Requirement ::
Write out the whole listing again, exactly as given.

Data excerpt ::

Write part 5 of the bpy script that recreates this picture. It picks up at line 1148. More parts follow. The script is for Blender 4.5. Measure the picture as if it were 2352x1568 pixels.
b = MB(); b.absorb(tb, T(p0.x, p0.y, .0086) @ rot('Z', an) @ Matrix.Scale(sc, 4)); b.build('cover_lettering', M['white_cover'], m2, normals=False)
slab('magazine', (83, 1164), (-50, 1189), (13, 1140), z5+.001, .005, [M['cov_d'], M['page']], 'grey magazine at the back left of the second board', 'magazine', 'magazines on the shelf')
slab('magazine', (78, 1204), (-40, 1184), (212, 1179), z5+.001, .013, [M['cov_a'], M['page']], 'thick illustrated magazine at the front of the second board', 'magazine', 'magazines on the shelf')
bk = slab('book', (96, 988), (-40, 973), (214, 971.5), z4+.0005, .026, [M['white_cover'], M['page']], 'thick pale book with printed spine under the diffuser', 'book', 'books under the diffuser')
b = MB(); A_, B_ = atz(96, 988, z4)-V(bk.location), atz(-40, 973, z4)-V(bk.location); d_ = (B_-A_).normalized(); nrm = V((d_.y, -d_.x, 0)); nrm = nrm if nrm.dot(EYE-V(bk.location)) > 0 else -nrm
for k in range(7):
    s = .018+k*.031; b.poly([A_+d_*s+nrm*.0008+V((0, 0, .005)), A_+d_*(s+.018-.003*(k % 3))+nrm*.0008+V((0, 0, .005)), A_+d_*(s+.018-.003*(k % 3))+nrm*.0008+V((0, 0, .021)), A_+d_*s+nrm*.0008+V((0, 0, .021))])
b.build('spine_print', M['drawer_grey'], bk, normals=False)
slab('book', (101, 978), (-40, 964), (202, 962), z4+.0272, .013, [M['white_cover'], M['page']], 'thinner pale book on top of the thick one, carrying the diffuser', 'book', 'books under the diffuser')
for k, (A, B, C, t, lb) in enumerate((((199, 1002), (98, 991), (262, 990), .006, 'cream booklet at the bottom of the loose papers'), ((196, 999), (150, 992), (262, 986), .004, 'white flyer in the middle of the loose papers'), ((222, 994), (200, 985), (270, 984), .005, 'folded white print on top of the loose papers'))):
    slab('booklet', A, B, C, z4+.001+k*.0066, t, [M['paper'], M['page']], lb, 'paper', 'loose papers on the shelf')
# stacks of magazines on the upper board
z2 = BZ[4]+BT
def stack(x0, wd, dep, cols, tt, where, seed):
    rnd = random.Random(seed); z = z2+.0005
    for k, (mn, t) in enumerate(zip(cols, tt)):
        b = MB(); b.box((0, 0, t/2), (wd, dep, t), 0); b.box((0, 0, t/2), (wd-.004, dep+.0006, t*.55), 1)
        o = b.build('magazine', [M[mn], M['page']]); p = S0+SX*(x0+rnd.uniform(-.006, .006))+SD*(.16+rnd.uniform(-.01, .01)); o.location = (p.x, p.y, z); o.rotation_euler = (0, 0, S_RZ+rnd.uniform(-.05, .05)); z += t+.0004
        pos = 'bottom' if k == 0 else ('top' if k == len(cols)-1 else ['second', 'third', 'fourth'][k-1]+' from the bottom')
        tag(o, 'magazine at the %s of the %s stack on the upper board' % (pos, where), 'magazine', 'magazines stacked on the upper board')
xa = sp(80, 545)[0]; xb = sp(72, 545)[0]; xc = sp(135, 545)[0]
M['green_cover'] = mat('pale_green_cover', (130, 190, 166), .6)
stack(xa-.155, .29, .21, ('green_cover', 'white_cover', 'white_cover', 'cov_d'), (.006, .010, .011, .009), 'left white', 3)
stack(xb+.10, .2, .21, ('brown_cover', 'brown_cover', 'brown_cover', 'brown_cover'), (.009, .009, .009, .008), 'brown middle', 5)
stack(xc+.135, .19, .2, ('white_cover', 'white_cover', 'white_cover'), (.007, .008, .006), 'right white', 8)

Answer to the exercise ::
Write part 5 of the bpy script that recreates this picture. It picks up at line 1148. More parts follow. The script is for Blender 4.5. Measure the picture as if it were 2352x1568 pixels.
b = MB(); b.absorb(tb, T(p0.x, p0.y, .0086) @ rot('Z', an) @ Matrix.Scale(sc, 4)); b.build('cover_lettering', M['white_cover'], m2, normals=False)
slab('magazine', (83, 1164), (-50, 1189), (13, 1140), z5+.001, .005, [M['cov_d'], M['page']], 'grey magazine at the back left of the second board', 'magazine', 'magazines on the shelf')
slab('magazine', (78, 1204), (-40, 1184), (212, 1179), z5+.001, .013, [M['cov_a'], M['page']], 'thick illustrated magazine at the front of the second board', 'magazine', 'magazines on the shelf')
bk = slab('book', (96, 988), (-40, 973), (214, 971.5), z4+.0005, .026, [M['white_cover'], M['page']], 'thick pale book with printed spine under the diffuser', 'book', 'books under the diffuser')
b = MB(); A_, B_ = atz(96, 988, z4)-V(bk.location), atz(-40, 973, z4)-V(bk.location); d_ = (B_-A_).normalized(); nrm = V((d_.y, -d_.x, 0)); nrm = nrm if nrm.dot(EYE-V(bk.location)) > 0 else -nrm
for k in range(7):
    s = .018+k*.031; b.poly([A_+d_*s+nrm*.0008+V((0, 0, .005)), A_+d_*(s+.018-.003*(k % 3))+nrm*.0008+V((0, 0, .005)), A_+d_*(s+.018-.003*(k % 3))+nrm*.0008+V((0, 0, .021)), A_+d_*s+nrm*.0008+V((0, 0, .021))])
b.build('spine_print', M['drawer_grey'], bk, normals=False)
slab('book', (101, 978), (-40, 964), (202, 962), z4+.0272, .013, [M['white_cover'], M['page']], 'thinner pale book on top of the thick one, carrying the diffuser', 'book', 'books under the diffuser')
for k, (A, B, C, t, lb) in enumerate((((199, 1002), (98, 991), (262, 990), .006, 'cream booklet at the bottom of the loose papers'), ((196, 999), (150, 992), (262, 986), .004, 'white flyer in the middle of the loose papers'), ((222, 994), (200, 985), (270, 984), .005, 'folded white print on top of the loose papers'))):
    slab('booklet', A, B, C, z4+.001+k*.0066, t, [M['paper'], M['page']], lb, 'paper', 'loose papers on the shelf')
# stacks of magazines on the upper board
z2 = BZ[4]+BT
def stack(x0, wd, dep, cols, tt, where, seed):
    rnd = random.Random(seed); z = z2+.0005
    for k, (mn, t) in enumerate(zip(cols, tt)):
        b = MB(); b.box((0, 0, t/2), (wd, dep, t), 0); b.box((0, 0, t/2), (wd-.004, dep+.0006, t*.55), 1)
        o = b.build('magazine', [M[mn], M['page']]); p = S0+SX*(x0+rnd.uniform(-.006, .006))+SD*(.16+rnd.uniform(-.01, .01)); o.location = (p.x, p.y, z); o.rotation_euler = (0, 0, S_RZ+rnd.uniform(-.05, .05)); z += t+.0004
        pos = 'bottom' if k == 0 else ('top' if k == len(cols)-1 else ['second', 'third', 'fourth'][k-1]+' from the bottom')
        tag(o, 'magazine at the %s of the %s stack on the upper board' % (pos, where), 'magazine', 'magazines stacked on the upper board')
xa = sp(80, 545)[0]; xb = sp(72, 545)[0]; xc = sp(135, 545)[0]
M['green_cover'] = mat('pale_green_cover', (130, 190, 166), .6)
stack(xa-.155, .29, .21, ('green_cover', 'white_cover', 'white_cover', 'cov_d'), (.006, .010, .011, .009), 'left white', 3)
stack(xb+.10, .2, .21, ('brown_cover', 'brown_cover', 'brown_cover', 'brown_cover'), (.009, .009, .009, .008), 'brown middle', 5)
stack(xc+.135, .19, .2, ('white_cover', 'white_cover', 'white_cover'), (.007, .008, .006), 'right white', 8)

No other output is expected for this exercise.